150 seconds of bliss: How Wichita State’s defense forced five shot clock violations
It’s not unusual for the Wichita State men’s basketball team to force a shot clock violation with its defense playing in front of its home fans at Koch Arena.
In fact, the Shockers had forced a shot clock violation in both of their first two games this season. They would have felt great if they could have forced two in the same game.
No one could have foreseen the bizarre twist that would occur Tuesday night in Wichita State’s 65-51 win over Tarleton State.
The Shockers forced not one, not two, not three, not four… but five shot clock violations — and all in the first half.
“I don’t know if I’ve ever seen that in my 25 years of coaching,” WSU coach Isaac Brown said.
WSU was embarrassed last game by the amount of lay-ups it allowed to South Alabama. In the two days of practice prior to Tuesday’s game, Brown harped on his team to return to its defensive principles — namely the help defender one pass away digging down and swiping at the ball to make it difficult for ball handlers driving to the basket to reach their destination.
The renewed commitment was evident on Tarleton State’s second possession of the game, which ended in a shot clock violation because Joe Pleasant followed his coach’s orders and poked at the ball on the drive and managed to jar it loose late in the shot clock.
“They swing the game when you can do that,” Brown said of shot clock violations. “Without a doubt, it definitely gives us energy to know we can go down and get a stop. Those were big-time plays to get five of them in a game.”
Brown gave credit to assistant coach Billy Kennedy on preparing a great scouting report and to the players for executing it. WSU was determined to clog up driving lanes and wanted to switch all ball screens to keep Tarleton State in front.
In watching the full 150 seconds of the five possessions that ended in shot clock violations, the Shockers executed every last detail of their game plan to prevent dribble penetration.
Upon review, Tarleton State dribbled the ball 94 times and passed it 27 times during those five possessions. Only 10 of those dribbles came inside the three-point, each time cut off by a WSU defender walling up. None of the 27 passes were completed inside the three-point arc. Simply put, WSU never allowed Tarleton State to be dangerous for 30 straight seconds.
“Just not paying attention to what’s going on,” Tarleton State coach Billy Gillispie said in his post-game radio interview. “It goes back to discipline, I’ll leave it at that. Just not very smart basketball.”
During one stretch late in the first half, WSU’s defense forced Tarleton State to come up empty on 15 of 16 trips down the floor, including one spurt where the Shockers forced eight turnovers in an 11-possession span.

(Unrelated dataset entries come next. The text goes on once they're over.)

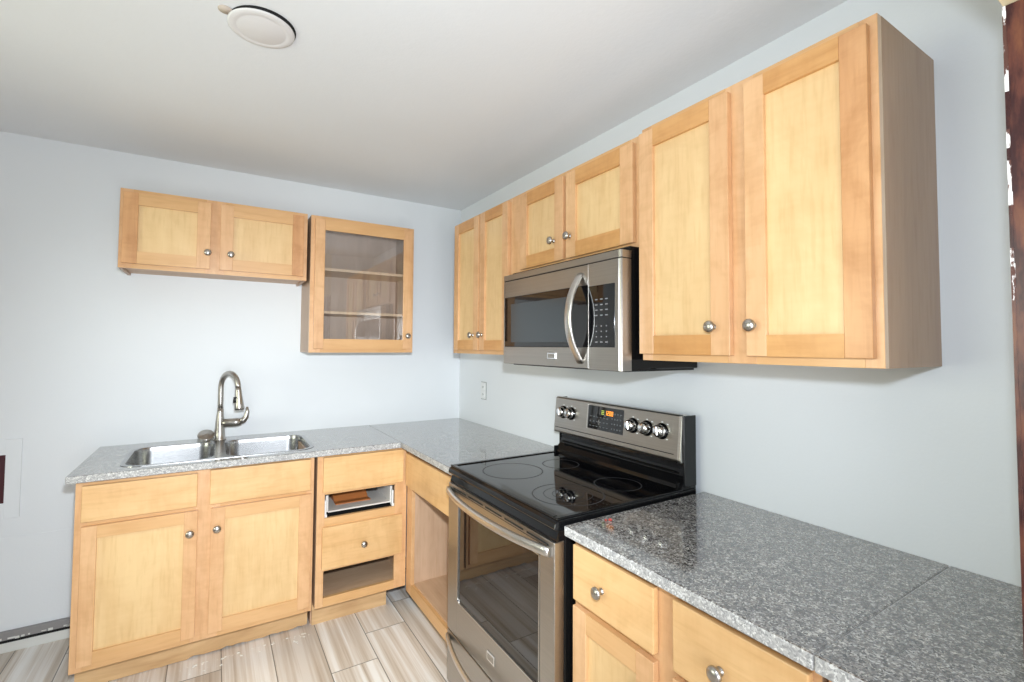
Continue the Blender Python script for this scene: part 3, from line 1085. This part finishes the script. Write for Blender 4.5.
# ------------------------------------------------------------------ microwave (local u = -1.268 - world y)
mw = thing('microwave', 'stainless over-the-range microwave with arched handle and black keypad', 'microwave', (0, -1.268, 1.357), RZ)
W = .744
HH = .402
MB().box(.004, W - .004, -.352, -.004, .004, HH + .018, 0, .003).box(.03, W - .02, -.36, -.004, -.004, .006, 0, .001).build('microwave_case', 'black_enamel', mw)
F = -.400


def front_block(u0, u1, z0, z1, mb, mat=0):
    mb.box(u0, u1, F, -.352, z0, z1, mat, .0015)


vg = MB()
vg.ngon_prism([(.0, -.352), (.0, -.392), (.006, -.399), (.014, F), (W - .010, F), (W - .003, -.398), (W, -.393), (W, -.352)], 'z', .378, HH, 0)
vgo = vg.build('vent_grille', 'steel', mw)
MB().box(.002, W - .002, -.394, -.353, .3735, .3785, 0).build('vent_gap', 'dark_void', mw)
bz = MB()
# control side with rounded outer corner
bz.ngon_prism([(.586, -.352), (.586, F), (W - .010, F), (W - .003, -.398), (W, -.393), (W, -.352)], 'z', 0.0, .374, 0)
bzo = bz.build('control_bezel', 'steel', mw)
MB().box(W - .0125, W - .0085, F - .0008, F + .006, .001, .373, 0, .0008).build('corner_trim', 'steel_light', bzo)
kpn = MB().box(.588, .716, F - .0015, F + .004, .078, .294, 0, .001)
kpo = kpn.build('keypad', 'black_glass', bzo)
km = MB()
for i in range(9):
    for j in range(3):
        if i == 4:
            continue
        u, z = .628 + j * .025, .094 + i * .0185
        ww = .012 if (i > 4 or i == 0) else .005
        km.box(u - ww / 2, u + ww / 2, F - .0021, F - .0014, z, z + .004)
km.build('key_marks', 'print', kpo)
dm = MB()
wz0, wz1, wu0, wu1 = .078, .300, .018, .520
dm.ngon_prism([(.0, -.352), (.0, -.392), (.006, -.399), (.014, F), (wu0, F), (wu0, -.352)], 'z', .002, .374, 0)
front_block(wu0, .5835, .002, wz0, dm)
front_block(wu0, .5835, wz1, .374, dm)
dmo = dm.build('microwave_door', 'steel', mw)
MB().box(wu0, .5835, F - .0008, -.354, wz0, wz1, 0, .0008).build('door_window', 'black_glass', dmo)
M['screen'] = plain('window_mesh', (0.045, 0.052, 0.058), 0.12)
MB().box(.070, .480, F - .0012, F + .001, .098, .268, 0, .0003).build('window_screen', 'screen', dmo)
MB().box(.5832, .5862, F - .0005, -.36, .002, .374).build('door_seam', 'steel_light', dmo)
hp = []
for i in range(25):
    s = i / 24
    k = 1 - abs(2 * s - 1) ** 2.1
    hp.append((.540, F + .002 - .058 * k, .022 + .322 * s))
MB().sweep(hp, .018, .0075, side=(1, 0, 0), seg=14, power=.8).build('door_handle', 'steel_light', dmo)
b2 = MB().box(.345, .400, F - .004, F + .001, .030, .056, 0, .0015).build('badge', 'chrome', dmo)
MB().box(.351, .394, F - .0046, F - .0035, .035, .051).build('badge_inset', 'steel', b2)

# ------------------------------------------------------------------ small things
ou = thing('wall_outlet', 'small white wall outlet plate above the corner counter', 'outlet', (0, -.372, 1.142), RZ)
MB().box(-.036, .036, -.004, 0, -.058, .058, 0, .0015).build('cover_plate', 'plastic_grey', ou)
MB().box(-.032, .032, -.0065, -.0035, -.054, .054, 0, .0015).build('plate_face', 'plastic_white', ou)
for z in (-.026, .022):
    rc = MB().box(-.016, .016, -.0085, -.006, z - .014, z + .016, 0, .002)
    rc.box(-.008, -.005, -.0088, -.008, z - .004, z + .008, 1).box(.005, .008, -.0088, -.008, z - .004, z + .008, 1)
    rc.build('receptacle', ['plastic_white', 'dark_void'], ou)

cl = thing('ceiling_light', 'flat round white ceiling light hanging slightly off its dark hole', 'ceiling light', (-1.43, -1.480, H))
MB().lathe([(.094, -.003), (.094, 0), (0, 0)], (.004, -.010, -.0003), (0, 0, 1), 40).build('ceiling_hole', 'dark_void', cl)
MB().lathe([(0, -.010), (.068, -.010), (.071, -.0088), (.074, -.010), (.090, -.0085), (.0955, -.006), (.0955, -.004), (0, -.004)], (0, .001, 0), (0, 0, 1), 48).build('light_disc', 'lamp_white', cl)
tag(MB().lathe([(.020, -.003), (.020, -.001), (0, -.001)], (-1.530, -1.515, H), (0, 0, 1), 20).build('filler_patch', 'patch'), 'small peach filler spot on the ceiling beside the round light', 'patch')

ap = thing('wall_access_panel', 'white square frame with a dark maroon centre on the wall left of the sink', 'panel', (-2.46, 0, .80))
fr = MB()
for q in ((-.165, -.105, -.184, .184), (.105, .160, -.184, .184), (-.105, .105, .112, .184), (-.105, .105, -.184, -.112)):
    fr.box(q[0], q[1], -.007, 0, q[2], q[3], 0, .001)
fr.build('panel_frame', 'wall', ap)
MB().box(-.105, .105, -.003, 0, -.112, .112).build('panel_centre', 'maroon', ap)

rb = MB()
rb.lathe([(0, 0), (.005, .0008), (.0062, .0035), (.0052, .006), (.003, .0075), (0, .008)], (-.506, -2.070, TOP), (.1, .1, 1), 14)
rb.lathe([(0, .0), (.0032, .0008), (.004, .003), (0, .006)], (-.516, -2.062, TOP), (0, 0, 1), 10)
tag(rb.build('red_bead', 'red'), 'tiny red bead lying on the granite slab beside the range', 'bead')

cr = MB()
for i in range(60):
    x, y = -1.72 + random.random() * .62, -.560 - random.random() ** 2 * .07
    s = random.uniform(.001, .0045)
    cr.box(x, x + s * random.uniform(1, 3), y, y + s, 0, s * .6, 0)
tag(cr.build('mortar_crumbs', 'crumb'), 'pale mortar crumbs scattered on the floor along the sink cabinet toe board', 'debris', kind='stuff')
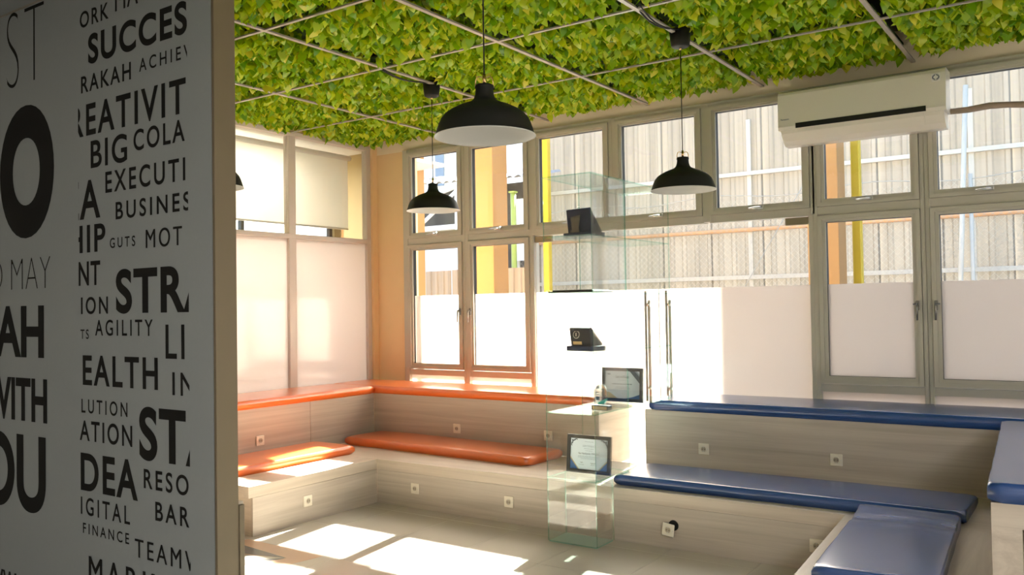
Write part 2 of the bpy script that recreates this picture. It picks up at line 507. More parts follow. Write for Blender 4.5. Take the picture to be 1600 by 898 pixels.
def text_polys(text, weight=0.0, spacing=1.0, res=9):
    cu = bpy.data.curves.new('t', 'FONT')
    cu.body = text
    cu.offset = weight
    cu.space_character = spacing
    cu.resolution_u = res
    to = bpy.data.objects.new('t', cu)
    COL.objects.link(to)
    dg = bpy.context.evaluated_depsgraph_get()
    me = bpy.data.meshes.new_from_object(to.evaluated_get(dg))
    vs = [v.co.copy() for v in me.vertices]
    fs = [list(p.vertices) for p in me.polygons]
    bpy.data.objects.remove(to)
    bpy.data.curves.remove(cu)
    bpy.data.meshes.remove(me)
    return vs, fs

def text_mesh(name, text, origin, ux, uz, w, h, mat, parent, weight=0.0, spacing=1.0, clip=None, depth=0.001):
    """Flat lettering: baseline starts at origin, ux = reading direction, uz = up; fitted to w x h."""
    heavy = 'M' in text and weight >= 0
    vs, fs = text_polys(text, 0.0 if heavy else weight, spacing)
    if not vs: return None
    if heavy:            # the M of the built-in font cannot be offset: thicken by overlaying shifted copies
        v0, f0, n0 = vs, fs, len(vs)
        vs, fs = [], []
        for k, dx in enumerate((-0.012, 0.0, 0.012)):
            vs += [Vector((v.x + dx, v.y, 0.0002 * k)) for v in v0]
            fs += [[i + k * n0 for i in f] for f in f0]
    x0 = min(v.x for v in vs); x1 = max(v.x for v in vs)
    caps = 0.0, max(v.y for v in vs)
    y0, y1 = caps
    if any(c in 'SOUCGQ' for c in text) and all(c in 'SOUCGQ.' for c in text):
        y0 = min(v.y for v in vs)
    else:
        y1 = 0.729 * 0.97 + weight if text.isupper() else y1
        y0 = -weight
    bm = bmesh.new()
    bv = [bm.verts.new(((v.x - x0) / (x1 - x0) * w, (v.y - y0) / (y1 - y0) * h, v.z)) for v in vs]
    for f in fs:
        try: bm.faces.new([bv[i] for i in f])
        except ValueError: pass
    if clip:
        for cx, nrm in clip:
            bmesh.ops.bisect_plane(bm, geom=bm.verts[:] + bm.edges[:] + bm.faces[:], plane_co=(cx, 0, 0), plane_no=(nrm, 0, 0), clear_outer=True)
    o, ux, uz = Vector(origin), Vector(ux).normalized(), Vector(uz).normalized()
    nn = ux.cross(uz)
    for v in bm.verts:
        v.co = o + ux * v.co.x + uz * v.co.y + nn * (depth + v.co.z)
    bmesh.ops.recalc_face_normals(bm, faces=bm.faces)
    me = bpy.data.meshes.new(name)
    bm.to_mesh(me)
    bm.free()
    if not len(me.polygons): return None
    me.materials.append(mat)
    return link(name, me, parent)

K = YP / 3.0
for t, xa, xb, za, zb, tr, wt in WORDS:
    xa, xb = xa * K, xb * K
    za, zb = 1.65 + (za - 1.65) * K, 1.65 + (zb - 1.65) * K
    clip = [(-4.337 * K - xa, 1), (-5.520 * K - xa, -1)] if xa > -5.8 * K else None
    w_ = text_mesh('printed_word', t, (xa, YP - 0.0035, za), (1, 0, 0), (0, 0, 1), xb - xa, zb - za, M['ink'], pw, wt, tr, clip)

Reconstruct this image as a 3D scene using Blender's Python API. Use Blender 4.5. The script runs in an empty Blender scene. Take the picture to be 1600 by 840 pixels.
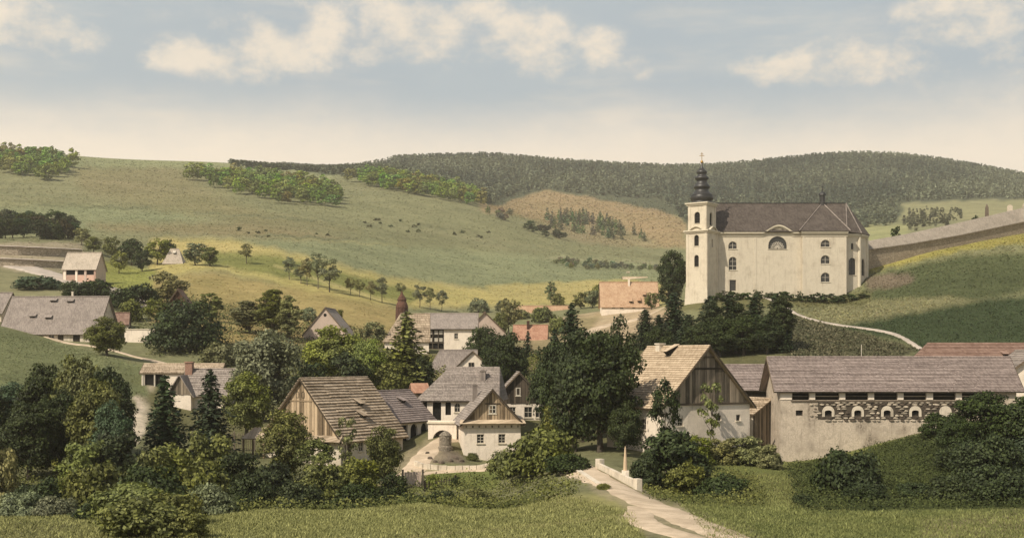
import bpy, math, random
import numpy as np
from mathutils import Vector, Matrix
R = math.radians
random.seed(7)
SC = bpy.context.scene
COL = SC.collection
# ------------------------------------------------------------------ camera, light, exposure
F, HZ, CZ = 1931.0, 560.0, 12.0          # focal length in photo pixels, eye level row, eye height over the valley floor
cam = bpy.data.cameras.new('camera'); camo = bpy.data.objects.new('camera', cam); COL.objects.link(camo)
cam.sensor_width = 36; cam.lens = 36 * F / 1600; cam.shift_y = (HZ - 420) / 1600
cam.clip_start = 0.5; cam.clip_end = 20000
camo.location = (0, 0, CZ); camo.rotation_euler = (R(90), 0, 0)
SC.camera = camo
SUN = Vector((-0.50, -0.50, 0.72)).normalized()       # towards the sun
sl = bpy.data.lights.new('sun', 'SUN'); sl.energy = 5.0; sl.angle = R(0.5); sl.color = (1.0, 0.90, 0.74)
so = bpy.data.objects.new('sun', sl); COL.objects.link(so)
so.rotation_euler = SUN.to_track_quat('Z', 'Y').to_euler(); so.location = (-200, -200, 400)
SC.view_settings.view_transform = 'Standard'; SC.view_settings.look = 'None'
SC.view_settings.exposure = 0.12; SC.view_settings.gamma = 1
SC.render.engine = 'CYCLES'
cy = SC.cycles
cy.use_denoising = True; cy.max_bounces = 5; cy.diffuse_bounces = 3; cy.glossy_bounces = 2
cy.transmission_bounces = 3; cy.volume_bounces = 1; cy.transparent_max_bounces = 4
cy.use_adaptive_sampling = True; cy.adaptive_threshold = 0.015
try: cy.denoising_prefilter = 'ACCURATE'
except Exception: pass

def dim(c, k=.78): return tuple(v * k for v in c)
class NT:
    """node tree shorthand"""
    def __init__(s, tree): s.t = tree; tree.nodes.clear()
    def n(s, typ, ins=None, **props):
        nd = s.t.nodes.new(typ)
        for k, v in props.items(): setattr(nd, k, v)
        for k, v in (ins or {}).items():
            sock = nd.inputs[k]
            if isinstance(v, bpy.types.NodeSocket): s.t.links.new(v, sock)
            else: sock.default_value = v
        return nd
    def math(s, op, a, b=0.0, c=0.0, clamp=False):
        return s.n('ShaderNodeMath', {0: a, 1: b, 2: c}, operation=op, use_clamp=clamp).outputs[0]
    def vm(s, op, a, b=(0, 0, 0)):
        nd = s.n('ShaderNodeVectorMath', {0: a, 1: b}, operation=op)
        return nd.outputs[1] if op in ('LENGTH', 'DOT_PRODUCT') else nd.outputs[0]
    def ramp(s, v, a, b, lo=0.0, hi=1.0, smooth=True):
        return s.n('ShaderNodeMapRange', {'Value': v, 'From Min': a, 'From Max': b, 'To Min': lo, 'To Max': hi},
                   interpolation_type='SMOOTHSTEP' if smooth else 'LINEAR').outputs[0]
    def mix(s, f, a, b, blend='MIX'):
        nd = s.n('ShaderNodeMix', data_type='RGBA', blend_type=blend)
        for sock, v in ((nd.inputs[0], f), (nd.inputs[6], a), (nd.inputs[7], b)):
            if isinstance(v, bpy.types.NodeSocket): s.t.links.new(v, sock)
            else: sock.default_value = v if isinstance(v, (int, float)) else (tuple(v) + (1,))[:4]
        return nd.outputs[2]
    def noise(s, vec, scale, detail=4, rough=0.6):
        return s.n('ShaderNodeTexNoise', {'Vector': vec, 'Scale': scale, 'Detail': detail, 'Roughness': rough}).outputs[0]
    def sep(s, v): return s.n('ShaderNodeSeparateXYZ', {0: v}).outputs
    def comb(s, x, y, z=0.0): return s.n('ShaderNodeCombineXYZ', {0: x, 1: y, 2: z}).outputs[0]

# ------------------------------------------------------------------ sky
wd = bpy.data.worlds.new('World'); SC.world = wd; wd.use_nodes = True
w = NT(wd.node_tree)
SKY_STRENGTH = 0.09
sky = w.n('ShaderNodeTexSky', sky_type='NISHITA', sun_disc=False, sun_elevation=math.asin(SUN.z),
          sun_rotation=math.atan2(SUN.x, SUN.y), altitude=300, air_density=1.0, dust_density=2.5, ozone_density=1.0)
D = w.n('ShaderNodeTexCoord').outputs['Generated']
dx, dy, dz = w.sep(D)
az = w.math('ARCTAN2', dx, dy)
el = w.math('ARCTANGENT', w.math('DIVIDE', dz, w.math('SQRT', w.math('ADD', w.math('MULTIPLY', dx, dx), w.math('MULTIPLY', dy, dy)))))
uv = w.comb(az, el)
warp = w.noise(w.vm('MULTIPLY', D, (1, 1, 1.5)), 17, 8, 0.62)
warp2 = w.noise(w.vm('MULTIPLY', D, (1, 1, 1.8)), 7, 5, 0.6)
CLOUDS = [(55, 48, 62, 34, 1), (95, 62, 50, 22, .7), (330, 90, 80, 26, 1), (415, 75, 62, 38, 1), (370, 105, 70, 20, .7), (512, 45, 50, 52, .75),
          (660, 40, 90, 48, 1), (640, 75, 110, 30, .8), (720, 20, 70, 30, .8), (800, 62, 70, 45, .85), (850, 95, 90, 28, .55), (938, 76, 40, 26, .85), (1000, 95, 40, 24, .5),
          (1195, 112, 45, 20, .7), (1260, 108, 75, 26, 1), (1335, 95, 62, 30, 1), (1430, 90, 55, 32, .8), (1470, 50, 60, 42, .9), (1540, 22, 70, 45, .7),
          (1560, 90, 120, 60, .45), (250, 10, 120, 24, .15)]
acc = None
for (px, py, rx, ry, a) in CLOUDS:
    ca = math.atan2(px - 800, F); ce = math.atan2((HZ - py) * math.cos(ca), F)
    ln = w.vm('LENGTH', w.vm('MULTIPLY', w.vm('SUBTRACT', uv, (ca, ce, 0)), (F / (rx * 1.35), F / (ry * 1.2), 0)))
    g = w.ramp(ln, 1.55, 0.0, 0, a)
    acc = g if acc is None else w.math('MAXIMUM', acc, g)
# the same kind of cloud goes on, at random, all round and overhead
rest = w.math('MULTIPLY', w.ramp(warp2, 0.52, 0.72), w.ramp(el, R(15), R(22)))
acc = w.math('MAXIMUM', acc, w.math('MULTIPLY', rest, 0.8))
cm = w.ramp(w.math('ADD', acc, w.math('MULTIPLY', w.math('SUBTRACT', warp, 0.5), 3.2)), 0.10, 1.05)
cm = w.math('MULTIPLY', cm, w.ramp(acc, 0.02, 0.3))
k = 1.0 / SKY_STRENGTH
k *= 1.09
def sk(r, g, b): return (r * k, g * k, b * k)
thin = w.ramp(warp2, 0.30, 0.75)
veil = w.math('MULTIPLY', w.math('ADD', 0.80, w.math('MULTIPLY', thin, 0.16)), w.ramp(el, R(62), R(16), .30, 1.0))       # the veil thins towards the zenith
base = w.mix(veil, sky.outputs[0], sk(0.40, 0.46, 0.495))       # a veil of thin high cloud
hz = w.ramp(w.math('ADD', el, w.math('MULTIPLY', w.math('SUBTRACT', warp2, 0.5), 0.055)), R(12.5), R(8.6))
base = w.mix(w.math('MULTIPLY', hz, 0.95), base, sk(0.89, 0.765, 0.615))                          # cream haze band low down
streak = w.noise(w.vm('MULTIPLY', D, (1, 1, 5.5)), 6.5, 6, 0.6)
cm = w.math('MAXIMUM', cm, w.math('MULTIPLY', w.ramp(streak, 0.48, 0.80), 0.45))
colr = w.mix(w.math('MULTIPLY', cm, 0.85), base, w.mix(warp, sk(0.70, 0.62, 0.51), sk(0.90, 0.77, 0.62)))
w.n('ShaderNodeOutputWorld', {0: w.n('ShaderNodeBackground', {0: colr, 1: SKY_STRENGTH}).outputs[0]})

# ------------------------------------------------------------------ object helpers
def zat(py, Y): return CZ + (HZ - py) * Y / F
def xat(px, Y): return (px - 800) * Y / F
def link(o, parent=None):
    COL.objects.link(o)
    if parent is not None: o.parent = parent
    return o
def tag(o, label=None, cat=None, group=None, kind=None):
    if label: o['label'] = label
    if cat: o['category'] = cat
    if group: o['group'] = group
    if kind: o['kind'] = kind
    return o
def empty(name, loc, rz=0, label=None, cat=None, group=None):
    o = bpy.data.objects.new(name, None); o.empty_display_size = .5
    o.location = loc; o.rotation_euler = (0, 0, rz)
    return tag(link(o), label, cat, group)

class MB:
    def __init__(s, M=None): s.v = []; s.f = []; s.m = []; s.M = M
    def add(s, pts, faces, mi=0):
        b = len(s.v)
        for p in pts:
            p = Vector(p)
            s.v.append(tuple(s.M @ p) if s.M is not None else tuple(p))
        for f in faces: s.f.append([b + i for i in f]); s.m.append(mi)
    def poly(s, pts, mi=0): s.add(pts, [range(len(pts))], mi)
    def box(s, x0, x1, y0, y1, z0, z1, mi=0):
        s.add([(x0, y0, z0), (x1, y0, z0), (x1, y1, z0), (x0, y1, z0), (x0, y0, z1), (x1, y0, z1), (x1, y1, z1), (x0, y1, z1)],
              [(3, 2, 1, 0), (4, 5, 6, 7), (0, 1, 5, 4), (1, 2, 6, 5), (2, 3, 7, 6), (3, 0, 4, 7)], mi)
    def prism(s, pts, ext, mi=0):
        """closed solid: polygon pts swept by ext"""
        n = len(pts); e = Vector(ext)
        q = [Vector(p) for p in pts]
        s.add(q + [p + e for p in q], [list(range(n))[::-1], list(range(n, 2 * n))] + [(i, (i + 1) % n, n + (i + 1) % n, n + i) for i in range(n)], mi)
    def tube(s, path, radii, n=6, mi=0, cap=True):
        path = [Vector(p) for p in path]; b = len(s.v); rings = []
        pts = []
        for i, p in enumerate(path):
            d = (path[min(i + 1, len(path) - 1)] - path[max(i - 1, 0)]).normalized()
            a = d.orthogonal().normalized() if i == 0 else (a - d * a.dot(d)).normalized()
            c = d.cross(a)
            for k in range(n):
                t = 2 * math.pi * k / n
                pts.append(p + (a * math.cos(t) + c * math.sin(t)) * radii[i])
        fs = []
        for i in range(len(path) - 1):
            for k in range(n):
                fs.append((i * n + k, i * n + (k + 1) % n, (i + 1) * n + (k + 1) % n, (i + 1) * n + k))
        if cap: fs += [list(range(n))[::-1], [(len(path) - 1) * n + k for k in range(n)]]
        s.add(pts, fs, mi)
    def lathe(s, prof, n=20, c=(0, 0, 0), mi=0, rot=0):
        c = Vector(c); pts = []; fs = []
        for r, z in prof:
            for k in range(n):
                t = 2 * math.pi * k / n + rot
                pts.append(c + Vector((r * math.cos(t), r * math.sin(t), z)))
        for i in range(len(prof) - 1):
            for k in range(n):
                fs.append((i * n + k, i * n + (k + 1) % n, (i + 1) * n + (k + 1) % n, (i + 1) * n + k))
        fs += [list(range(n))[::-1], [(len(prof) - 1) * n + k for k in range(n)]]
        s.add(pts, fs, mi)
    def mesh(s, name, mats, smooth=False):
        me = bpy.data.meshes.new(name); me.from_pydata(s.v, [], [list(f) for f in s.f])
        for m in (mats if isinstance(mats, (list, tuple)) else [mats]): me.materials.append(m)
        me.polygons.foreach_set('material_index', s.m)
        if smooth: me.polygons.foreach_set('use_smooth', [True] * len(s.f))
        me.update(); return me
    def build(s, name, mats, parent=None, smooth=False):
        return link(bpy.data.objects.new(name, s.mesh(name, mats, smooth)), parent)

def np_mesh(name, V, Q, mat, smooth=False, col=None):
    """mesh from numpy arrays: V (n,3), Q (m,3|4)"""
    me = bpy.data.meshes.new(name); k = Q.shape[1]
    me.vertices.add(len(V)); me.vertices.foreach_set('co', np.ascontiguousarray(V, dtype=np.float32).ravel())
    me.loops.add(Q.size); me.loops.foreach_set('vertex_index', np.ascontiguousarray(Q, dtype=np.int32).ravel())
    me.polygons.add(len(Q)); me.polygons.foreach_set('loop_start', np.arange(0, Q.size, k, dtype=np.int32))
    if smooth: me.polygons.foreach_set('use_smooth', np.ones(len(Q), bool))
    if col is not None:
        a = me.color_attributes.new('Col', 'FLOAT_COLOR', 'POINT')
        a.data.foreach_set('color', np.concatenate([col, np.ones((len(V), 1))], 1).astype(np.float32).ravel())
    me.materials.append(mat); me.update(calc_edges=True); me.validate(); return me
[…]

Two of those were shot clock violations, which the players wear like a badge of honor. WSU forced Tarleton State into 20 turnovers and a season-worst 30.4 turnover rate.
“Did you see the fans when that happened?” WSU junior Morris Udeze said. “It’s crazy, man.”
“It turns me up,” WSU sophomore Monzy Jackson added. “I want to thank the fans for that. Without that energy, we couldn’t get it. It was loud tonight and we needed that and I thank them for that.”
But WSU’s best defensive possession of the night didn’t end in a shot clock violation, although it did lead to a turnover with 3:57 to play with WSU trying to protect an 11-point lead. The possession featured everything Brown could possibly want in his defense: relentless pursuit, timely digging to force kick-outs, fluid switching and defenders moving their feet to keep the ball in front.
The play begins with Tarleton State point guard Shakur Daniel driving baseline to set up leading scorer Montre’ Gipson coming off a double screen and curling his way to the basket. Dexter Dennis is trailing on the play when Gipson catches, but Qua Grant correctly comes off Daniel to force him to kick back out to Daniel in the corner. Dennis smartly switches off and covers for Grant in the corner.
Daniel tries to drive middle on the switch, but Joe Pleasant clogs up the driving lane with a well-timed stunt from the top of the key. Tarleton State is once again forced to kick out to the player Pleasant just vacated, but once again Dennis sees the pass coming and doesn’t miss one beat in switching onto his third target of the possession.
Tarleton State takes one dribble, but Chaunce Jenkins digs down to force another kick-out pass. This time, Jenkins is quick enough to recover and actually beats Tahj Small to the middle of the floor and forces him into a wild spin move. Not only that, but Pleasant stunts one more time and causes Small to lose control of the ball, which flies straight into the hands of Udeze and kick-starts a WSU fast break headed the other way.
Playing defense like that is hard and chaotic. But in this 20-second sequence, WSU made it look as smooth as it could possibly be.
“If you stay in the gaps, you get a lot of shot clock violations and force them to get a lot of turnovers,” Udeze said. “Help the helper. Keep helping your teammate out and it worked out in our favor.”